10月3日、この日から始まった臨時国会の衆院本会議で所信表明演説をする岸田文雄首相(写真:ロイター/アフロ)

(作家・ジャーナリスト:青沼 陽一郎)

「信教の自由を保障する観点から宗教法人の法人格を剥奪するという極めて重い対応である解散命令の請求については、判例も踏まえて慎重に判断する必要がある」

 これは5日から7日にかけて、衆議院と参議院で行われた代表質問で、統一教会(現・世界平和統一家庭連合)の問題をめぐり、宗教法人法に基づく解散命令を請求すべきとする野党からの相次ぐ質問に、岸田文雄首相がひたすら繰り返した答弁だ。
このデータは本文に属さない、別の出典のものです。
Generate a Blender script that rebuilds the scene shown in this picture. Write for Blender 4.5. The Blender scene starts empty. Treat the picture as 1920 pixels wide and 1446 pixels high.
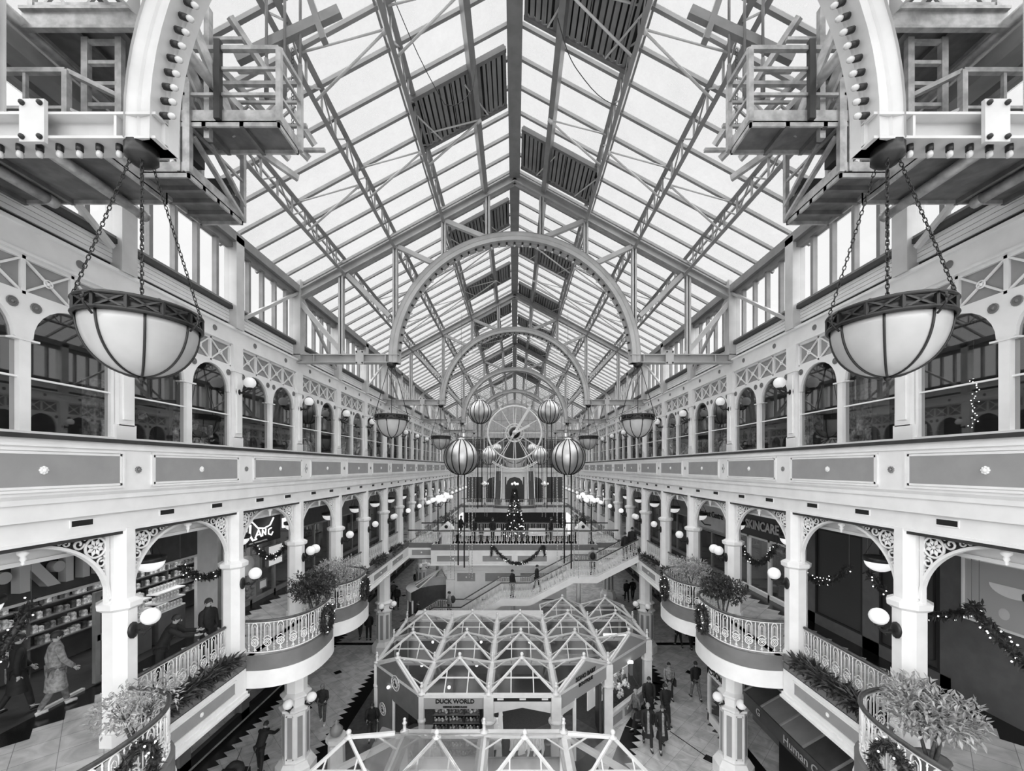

 これからわかることはふたつ。ひとつは、岸田首相の認識が間違っていること。もうひとつは、統一教会を解散させる気がないことだ。ひょっとすると、統一教会からなんらかの圧力でもかかっているのかも知れない。そう勘繰られても仕方のないような内容だ。

解散命令は宗教団体にとって「死」を意味しない

 宗教法人法に基づく解散命令が出たところで、あくまで宗教法人としての解散であって、岸田首相がいうように法人格が剥奪されるだけのことだ。税制上の優遇などがなくなるだけで、任意の宗教団体としては解散の必要はない。法人として認証される以前の姿に戻るだけだ。そこでは自由に宗教活動が続けられる。信教の自由は保障される。

 宗教法人法の第81条にはこうある。

<裁判所は、宗教法人について左の各号の一に該当する事由があると認めたときは、所轄庁、利害関係人若しくは検察官の請求により又は職権で、その解散を命ずることができる>

 その第1項第1号。

<法令に違反して、著しく公共の福祉を害すると明らかに認められる行為をしたこと>

 これを理由に、政府が主体となって解散請求をするべきという声が多い。

 しかし、これはあくまで法人としての解散であって、任意団体としての存続まで規制するものではない。そうすることで、憲法で保障された信教の自由まで踏み込まない仕組みになっている。